- 26
Julius LeBlanc Stewart
Description
- Julius LeBlanc Stewart
- The Mountebank
- signed JL Stewart and dated 78 (lower left)
- oil on canvas
- 31 by 59 in.
- 78.7 by 150 cm
Provenance
Berry-Hill Galleries Inc., New York
Acquired from the above by the present owner, 2000
Exhibited
Philadelphia, Art Club of Philadelphia, Loan exhibition of paintings and other objects of art from private collections in Philadelphia, January 25-February 7, 1892, no. 12 (lent by Alexander Brown)

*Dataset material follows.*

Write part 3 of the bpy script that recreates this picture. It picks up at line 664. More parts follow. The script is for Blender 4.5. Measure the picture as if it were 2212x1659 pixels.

Philadelphia, Union League of Philadelphia, Loan exhibition by the Union League of Philadelphia of Paintings by Prominent Artists Belonging to a few Citizens of Philadelphia, May 11-27, 1893, no. 92 (lent by Alexander Brown)
Literature
Ulrich W. Hiesinger, Julius LeBlanc Stewart, American Painter of the Belle Époque, New York, 1998, p. 24, 25, 126, illustrated p. 24 (the drawing after the painting, recorded as untraced)
Condition
"This lot is offered for sale subject to Sotheby's Conditions of Business, which are available on request and printed in Sotheby's sale catalogues. The independent reports contained in this document are provided for prospective bidders' information only and without warranty by Sotheby's or the Seller."
Catalogue Note
While Stewart’s early paintings often featured a single, fashionable figure, The Mountebank is among Stewart’s first major complex works. In an expansive, frieze-like composition, the artist presents an assembly of members of a well-dressed family at lesiure on a sun-drenched terrace as they bemusedly watch the antics of travelling costumed performers and their trick-goats (given the subject, the painting has also been known as Le Saltimbanque). When viewing the work in Brown’s collection, the critic Edward Strahan noted in his Art Treasures of America that the man with the newspaper in his lap was the artist’s father, while additional study suggests the woman with a fan is most probably his mother Ellen, and the setting was likely the family villa in Cannes (Hiesinger, p. 25). Strahan believed that “by choosing a little incident to focus the attention of the personages, and giving each character the movement and vivacity of life, the painter achieves a scene of genre valuable for its own sake as well as for the likeliness included” (Strahan, facsimile edition, p. 136). Indeed, the pretext of an audience watching a show afforded Stewart an opportunity to carefully describe the various expressions of each viewer, as much on display as the performers before them. Strahan’s always-keen eye also detected a connection between Stewart’s brilliant ability to record every detail of the “bric-a-brac of modern luxury” and the Spanish painters, like Fortuny, whose work his father had collected. The Mountebank also revels the influence of the Belgian painter Alfred Stevens (see lots 25, 30, 32, and 34), almost twenty years Stewart’s senior (and also actively collected by his father).
Following the success of The Mountebank, Stewart continued to use an expansive, horizontal format in his masterworks of the 1880s, which likewise afforded glimpses of light-hearted social affairs recorded in painstaking detail —his insider status allowing him a unique perspective of the life of high society and the title “the Parisian from Philadelphia.”